§ **MATERIAL SHOWN**:
# # # #
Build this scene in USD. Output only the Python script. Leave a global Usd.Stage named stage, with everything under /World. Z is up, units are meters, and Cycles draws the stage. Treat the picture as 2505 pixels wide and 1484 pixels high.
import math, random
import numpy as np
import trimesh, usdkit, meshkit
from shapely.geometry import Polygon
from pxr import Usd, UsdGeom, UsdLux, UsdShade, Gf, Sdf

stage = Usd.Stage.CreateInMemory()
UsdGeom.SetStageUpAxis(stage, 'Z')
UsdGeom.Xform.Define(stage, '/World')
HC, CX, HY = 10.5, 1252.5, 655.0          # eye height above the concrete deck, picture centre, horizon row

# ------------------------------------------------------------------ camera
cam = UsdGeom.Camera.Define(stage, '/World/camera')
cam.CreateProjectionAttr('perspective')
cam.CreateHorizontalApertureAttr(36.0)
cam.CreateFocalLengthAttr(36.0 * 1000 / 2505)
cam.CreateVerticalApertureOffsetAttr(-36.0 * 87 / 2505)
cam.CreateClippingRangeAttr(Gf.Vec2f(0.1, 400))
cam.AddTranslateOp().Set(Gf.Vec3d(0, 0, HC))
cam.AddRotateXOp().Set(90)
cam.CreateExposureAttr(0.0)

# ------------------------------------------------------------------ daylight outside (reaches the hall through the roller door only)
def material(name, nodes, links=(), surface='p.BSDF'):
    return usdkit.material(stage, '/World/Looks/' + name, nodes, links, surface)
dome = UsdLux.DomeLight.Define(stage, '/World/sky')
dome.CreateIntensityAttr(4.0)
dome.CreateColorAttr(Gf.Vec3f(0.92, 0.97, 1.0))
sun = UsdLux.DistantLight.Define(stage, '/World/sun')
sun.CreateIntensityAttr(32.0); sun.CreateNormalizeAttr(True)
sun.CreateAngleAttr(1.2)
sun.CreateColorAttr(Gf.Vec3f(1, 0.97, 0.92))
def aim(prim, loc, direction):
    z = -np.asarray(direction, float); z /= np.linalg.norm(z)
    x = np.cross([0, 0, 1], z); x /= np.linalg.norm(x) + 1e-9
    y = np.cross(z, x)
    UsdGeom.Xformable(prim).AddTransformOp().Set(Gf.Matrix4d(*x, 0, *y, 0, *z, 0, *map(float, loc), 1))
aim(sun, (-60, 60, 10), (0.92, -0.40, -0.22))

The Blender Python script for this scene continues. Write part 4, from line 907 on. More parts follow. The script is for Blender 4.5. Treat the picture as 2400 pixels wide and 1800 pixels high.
# # # #
Output only the lines from the top of the entries through the one holding "aim(sun, (-60, 60, 10), (0.92, -0.40, -0.22))", copied exactly.

§ **PROBLEM SOLUTION**:
Build this scene in USD. Output only the Python script. Leave a global Usd.Stage named stage, with everything under /World. Z is up, units are meters, and Cycles draws the stage. Treat the picture as 2505 pixels wide and 1484 pixels high.
import math, random
import numpy as np
import trimesh, usdkit, meshkit
from shapely.geometry import Polygon
from pxr import Usd, UsdGeom, UsdLux, UsdShade, Gf, Sdf

stage = Usd.Stage.CreateInMemory()
UsdGeom.SetStageUpAxis(stage, 'Z')
UsdGeom.Xform.Define(stage, '/World')
HC, CX, HY = 10.5, 1252.5, 655.0          # eye height above the concrete deck, picture centre, horizon row

# ------------------------------------------------------------------ camera
cam = UsdGeom.Camera.Define(stage, '/World/camera')
cam.CreateProjectionAttr('perspective')
cam.CreateHorizontalApertureAttr(36.0)
cam.CreateFocalLengthAttr(36.0 * 1000 / 2505)
cam.CreateVerticalApertureOffsetAttr(-36.0 * 87 / 2505)
cam.CreateClippingRangeAttr(Gf.Vec2f(0.1, 400))
cam.AddTranslateOp().Set(Gf.Vec3d(0, 0, HC))
cam.AddRotateXOp().Set(90)
cam.CreateExposureAttr(0.0)

# ------------------------------------------------------------------ daylight outside (reaches the hall through the roller door only)
def material(name, nodes, links=(), surface='p.BSDF'):
    return usdkit.material(stage, '/World/Looks/' + name, nodes, links, surface)
dome = UsdLux.DomeLight.Define(stage, '/World/sky')
dome.CreateIntensityAttr(4.0)
dome.CreateColorAttr(Gf.Vec3f(0.92, 0.97, 1.0))
sun = UsdLux.DistantLight.Define(stage, '/World/sun')
sun.CreateIntensityAttr(32.0); sun.CreateNormalizeAttr(True)
sun.CreateAngleAttr(1.2)
sun.CreateColorAttr(Gf.Vec3f(1, 0.97, 0.92))
def aim(prim, loc, direction):
    z = -np.asarray(direction, float); z /= np.linalg.norm(z)
    x = np.cross([0, 0, 1], z); x /= np.linalg.norm(x) + 1e-9
    y = np.cross(z, x)
    UsdGeom.Xformable(prim).AddTransformOp().Set(Gf.Matrix4d(*x, 0, *y, 0, *z, 0, *map(float, loc), 1))
aim(sun, (-60, 60, 10), (0.92, -0.40, -0.22))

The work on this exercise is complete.